College of Engineering News • Iowa State University

Women’s History Month: Pioneering Female Electrical Engineers

Iowa State’s Department of Electrical and Computer Engineering is celebrating Women’s History Month with a series highlighting alumnae, faculty and students. This is the first in a multi-part series. Click here for more Women’s History Month coverage.

Alice (Churchill) Camerlengo
Alice (Churchill) Camerlengo – Center

In the early 20th century, few women were applying to engineering programs. When formerly-named Iowa State College’s first female engineering student graduated in 1892, simply being a woman studying engineering was unique enough to be featured on the front page of campus papers.

Alice A. (Churchill) Camerlengo was born Sept. 7, 1915, in Freeport, Illinois, and died on April 26, 1987. She soon moved to Battle Creek, Iowa, where she attended school. Alice graduated from today’s Department of Electrical and Computer Engineering (ECpE) at Iowa State in 1937 and was the first female to earn an electrical engineering degree from ISU.

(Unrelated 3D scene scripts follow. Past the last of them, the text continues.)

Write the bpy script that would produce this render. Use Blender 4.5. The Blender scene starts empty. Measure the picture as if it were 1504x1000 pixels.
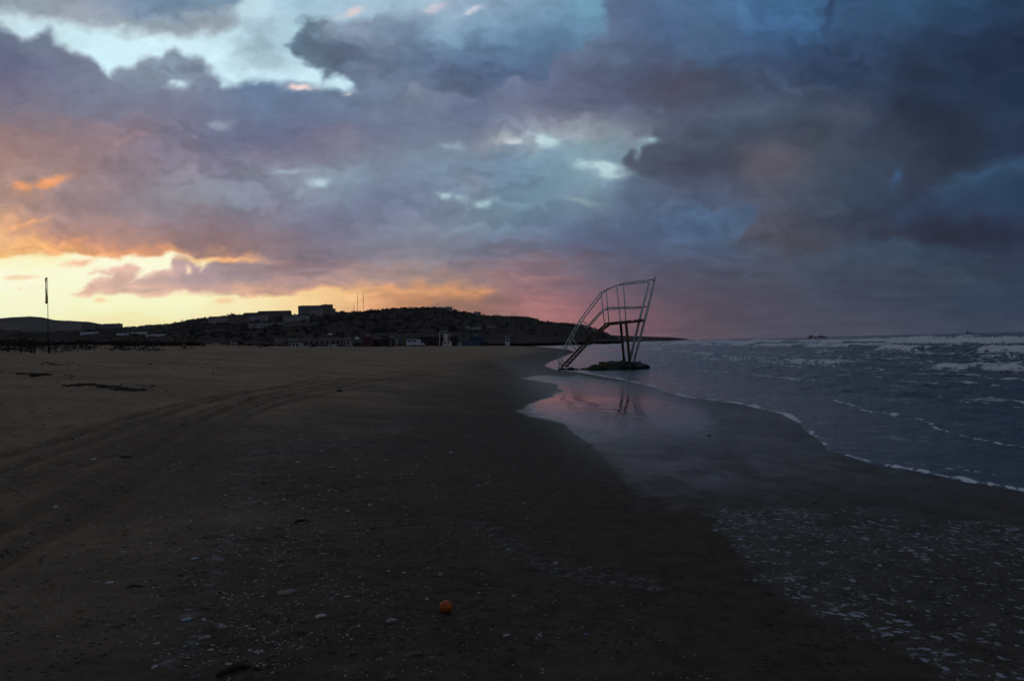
import bpy, math, random
import numpy as np
from mathutils import Vector, Matrix
random.seed(7)
SC = bpy.context.scene
COL = SC.collection
# ---------------------------------------------------------------- camera, world, exposure
F = 1142.0; ROLL = math.radians(1.358); PITCH = math.radians(0.25); CZ = 1.6
_f = np.array([0, math.cos(PITCH), math.sin(PITCH)])
_u0 = np.array([0, -math.sin(PITCH), math.cos(PITCH)]); _r0 = np.array([1.0, 0, 0])
_r = math.cos(ROLL) * _r0 - math.sin(ROLL) * _u0
_u = math.sin(ROLL) * _r0 + math.cos(ROLL) * _u0
cam_d = bpy.data.cameras.new("camera"); cam = bpy.data.objects.new("camera", cam_d); COL.objects.link(cam)
M = Matrix(((_r[0], _u[0], -_f[0], 0), (_r[1], _u[1], -_f[1], 0), (_r[2], _u[2], -_f[2], CZ), (0, 0, 0, 1)))
cam.matrix_world = M
cam_d.sensor_width = 36; cam_d.lens = 36 * F / 1504
cam_d.clip_start = 0.05; cam_d.clip_end = 90000
SC.camera = cam
SC.view_settings.view_transform = 'Standard'; SC.view_settings.look = 'None'
SC.view_settings.exposure = 0; SC.view_settings.gamma = 1
SC.cycles.use_denoising = True
SC.cycles.max_bounces = 5; SC.cycles.diffuse_bounces = 2; SC.cycles.glossy_bounces = 3
W = bpy.data.worlds.new("World"); SC.world = W; W.use_nodes = True
wn = W.node_tree.nodes; wb = wn["Background"]
ws = wn.new('ShaderNodeTexSky'); ws.sky_type = 'NISHITA'; ws.sun_disc = False
ws.sun_elevation = math.radians(0.5); ws.sun_rotation = math.radians(-33)
W.node_tree.links.new(ws.outputs[0], wb.inputs[0]); wb.inputs[1].default_value = 0.05

def ray(px, py):
    d = _f + (px - 752) / F * _r + (500 - py) / F * _u
    return d / np.linalg.norm(d)
def at_y(px, py, Y):
    d = ray(px, py); return Vector(d * (Y / d[1]) + np.array([0, 0, CZ]))
def to_px(x, y, z):
    """picture plane coordinates of world points (arrays)"""
    a = x * _f[0] + y * _f[1] + (z - CZ) * _f[2]
    b = x * _r[0] + y * _r[1] + (z - CZ) * _r[2]
    c = x * _u[0] + y * _u[1] + (z - CZ) * _u[2]
    aa = np.where(a > 1e-6, a, 1e-6)
    return 752 + F * b / aa, 500 - F * c / aa, a
# ---------------------------------------------------------------- noise + sky painting (numpy only)
def _hash(ix, iy, seed):
    h = (ix.astype(np.int64) * 374761393 + iy.astype(np.int64) * 668265263 + seed * 974634777) & 0xFFFFFFFF
    h = ((h ^ (h >> 13)) * 1274126177) & 0xFFFFFFFF
    return (h ^ (h >> 16)) & 0xFFFF
_GA = np.arange(65536) * (2 * math.pi / 65536)
_GX, _GY = np.cos(_GA), np.sin(_GA)
def perlin(x, y, seed=0):
    ix, iy = np.floor(x), np.floor(y)
    fx, fy = x - ix, y - iy
    ix = ix.astype(np.int64); iy = iy.astype(np.int64)
    u = fx * fx * fx * (fx * (fx * 6 - 15) + 10)
    v = fy * fy * fy * (fy * (fy * 6 - 15) + 10)
    def g(dx, dy):
        h = _hash(ix + dx, iy + dy, seed)
        return _GX[h] * (fx - dx) + _GY[h] * (fy - dy)
    a, b, c, d = g(0, 0), g(1, 0), g(0, 1), g(1, 1)
    return ((a + (b - a) * u) * (1 - v) + (c + (d - c) * u) * v) * 1.5
def fbm(x, y, octv=5, seed=0, gain=0.5, lac=2.03):
    s = np.zeros_like(x, dtype=float); a = 1.0; t = 0.0
    for k in range(octv):
        s += a * perlin(x, y, seed + 17 * k); t += a
        a *= gain; x = x * lac + 3.7; y = y * lac + 1.3
    return s / t * 1.6
def sstep(a, b, x):
    t = np.clip((x - a) / (b - a), 0, 1)
    return t * t * (3 - 2 * t)
def poly_sd(x, y, poly):
    """signed distance to a closed polygon, negative inside"""
    d = np.full(x.shape, 1e18); s = np.ones(x.shape)
    n = len(poly)
    for i in range(n):
        ax, ay = poly[i]; bx, by = poly[i - 1]
        ex, ey = bx - ax, by - ay
        wx, wy = x - ax, y - ay
        t = np.clip((wx * ex + wy * ey) / (ex * ex + ey * ey + 1e-12), 0, 1)
        qx, qy = wx - ex * t, wy - ey * t
        d = np.minimum(d, qx * qx + qy * qy)
        c1 = y >= ay; c2 = y < by; c3 = ex * wy > ey * wx
        s = np.where((c1 & c2 & c3) | (~c1 & ~c2 & ~c3), -s, s)
    return s * np.sqrt(d)
def line_dist(x, y, pts):
    d = np.full(x.shape, 1e18); tt = np.zeros(x.shape)
    n = len(pts) - 1
    for i in range(n):
        ax, ay = pts[i][:2]; bx, by = pts[i + 1][:2]
        ex, ey = bx - ax, by - ay
        wx, wy = x - ax, y - ay
        t = np.clip((wx * ex + wy * ey) / (ex * ex + ey * ey + 1e-12), 0, 1)
        q = (wx - ex * t) ** 2 + (wy - ey * t) ** 2
        m = q < d
        d = np.where(m, q, d); tt = np.where(m, (i + t) / n, tt)
    return np.sqrt(d), tt

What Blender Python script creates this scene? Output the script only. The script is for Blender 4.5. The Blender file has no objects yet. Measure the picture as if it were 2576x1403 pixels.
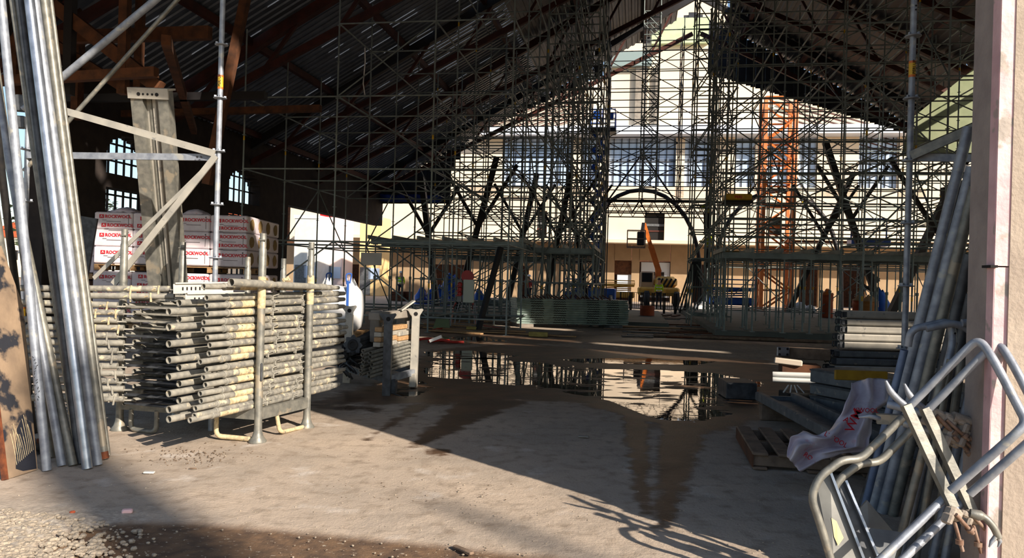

In a 1933 issue of The Iowa Homemaker, a monthly magazine published by Iowa State College for homemakers from the division of home economics, an article titled “Freshman are Versatile…” said, “If any of you should chance to meet a girl on the campus dressed in practical overalls, that would undoubtedly be Alice.”

Alice was interested in transmission line design, machinery and vacuum tubes and radios. A 1936 issue of The Iowa Homemaker featured an article titled Our Coeds are Versatile” which said she “managed to to out-strip the grades of most of the male engineers.”

The 1933 issue went on to say, “Alice is most unusual since she is one of the two girls enrolled in electrical engineering… Perhaps in a few years the Electrical Engineering Department [ECpE] will rival the Home Economics Division as a drawing-card for girls.”

Alice was the secretary of Pi Mu Epsilon, the honorary mathematics fraternity, which selected members who were in their third year of mathematics and who were above average in scholarship. She was also the secretary of American Ceramics Society and the student branch of the American Institute of Electrical Engineering, now a part of the Institute of Electrical and Electronics Engineering (IEEE).

The book “Engineering in a Land-grant Context: The Past, Present and Future of an Idea,” a compilation of essays demonstrating the history of engineering education in land-grant universities over the past 140 years, said, “Things have reached a pretty pass when the girls can come over to the engineering side of campus and beat the boys at what is theoretically their own game,” about Alice, who received both the Pi Mu Epsilon calculus award and the Phi Kappa Phi high scholarship award.

Shortly after graduating, she began working General Electric Pittsfield Plant in Pittsfield, Massachusetts, in the power transformer division. Alice was the first female engineer to be hired there.

During WWII, General Electric partnered with seven universities, one being Iowa State, to teach the company’s special curriculum designed to provide a crash course and on-the-job training for women to help the war effort. The program eventually enrolled over 600 women.